What, then, does it mean, to say that crowdfunded publishing is about making books social products? It means that they come from the bottom up and not the top down. In the traditional publishing process, executives decide what they think people will want to read — or perhaps more precisely, what they think people will want to buy. By contrast, in crowdfunded publishing, that decision belongs to the individual reader or consumer. A great example is Daniel Wallace’s recent launch of The Cat’s Pajamas, a children’s book, on Inkshares. Mr. Wallace authored Big Fish, a bestselling novel turned into a movie by Tim Burton, but was turned down by his publisher when he pitched them The Cat’s Pajamas (which he also illustrated). Perhaps they felt it would confuse his brand as an author. Thus far, Pajamas has been warmly received, both by individuals and by bookstores, which have begun to order it in bulk.

Simply, crowdfunding books is about readers making decisions about what they want to read and playing an active role in the production side of the literary world we all inhabit.

Crowdfunded publishing has positive ramifications for both readers and writers. For one, early engagement by readers has the ability to viscerally energize publishing. Not only can it help finance smaller works, it primes the market by creating a crowd of literary evangelists — people talking to each other about interesting writers and campaigns. And the surge of elation in helping bring a work to market is deeper than just dopamine — it’s a meaningful form of literary micro-patronage the joy of which ought not be reserved for acquisitions editors. Imagine a bookshelf lined with books you helped bring into this world. For another, crowdfunding has the ability to pay authors more — 70% of net receipts at Inkshares, for example — because there is no bloated publisher soaking up 75% of profits to subsidize its own existence. It means being on the midlist won’t place an author in the poorhouse.

Many in the ancien regime will, incorrectly, decry the mass literary enfranchisement engendered by crowdfunded publishing as the death-knell of quality. Their argument is one of filtering and cultured tastemaking — that we need them. Filtering and tastemaking are important, but traditional publishers don’t have a legitimate monopoly of these activities. For one, crowdfunding filters content because people vote with money, a scarce resource — we back ideas we vet and care about.

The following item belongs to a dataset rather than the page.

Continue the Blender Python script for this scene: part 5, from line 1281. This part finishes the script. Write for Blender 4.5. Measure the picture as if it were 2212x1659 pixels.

Second, it is big publishers that have presided over the genrefication of literature — they want work that can be prepackaged into Romance or Young Adult and unimaginatively pitched as such to distributors and retailers. This is not necessarily a bad thing, but it makes their claim to literary urbaneness ring hollow.

Third — at least at Inkshares — those writers successfully funded by the crowd are paired with top editors and designers. Mr. Wallace is working with Kim Keller, a top children’s book editor formerly of Houghton Mifflin and Ten Speed Press (Ms. Keller, like many others, was unceremoniously let go from Ten Speed when Random House acquired and dismantled it). And Carol Goldenberg, perhaps the most fêted children’s book designer in America, is crafting the layout and physical architecture of The Cat’s Pajamas. Big publishers are right that great editors and designers are critical — but they’re wrong that they are the only ones that can engineer this interaction.

Importantly, how do we take this incipient, if promising, mode of literary production and grow it? We do this by migrating the culture of literary content production upstream, to the crowdfunding stage. Think about all the great stuff that happens when a book is published: reviewers and librarians pour over it; bookstores and libraries purchase in bulk; authors dialogue with their readers and readers with one another. All of these things can happen — and are happening — at the crowdfunding stage.

As Richard Nash so eloquently put it, “book culture is not print fetishism,” but rather “the swirl and gurgle of idea and style in the expression of stories and concepts — the conversation, polemic, narrative force that goes on within and between texts, within and between people as they write, revise, and respond to those texts.” It is this very literary culture, this conversation, this swirl and gurgle, that we must bring to crowdfunded publishing. Those crowdfunded books will be true and dynamic social products, reflections of us that are both more engaging for readers and more remunerative for authors.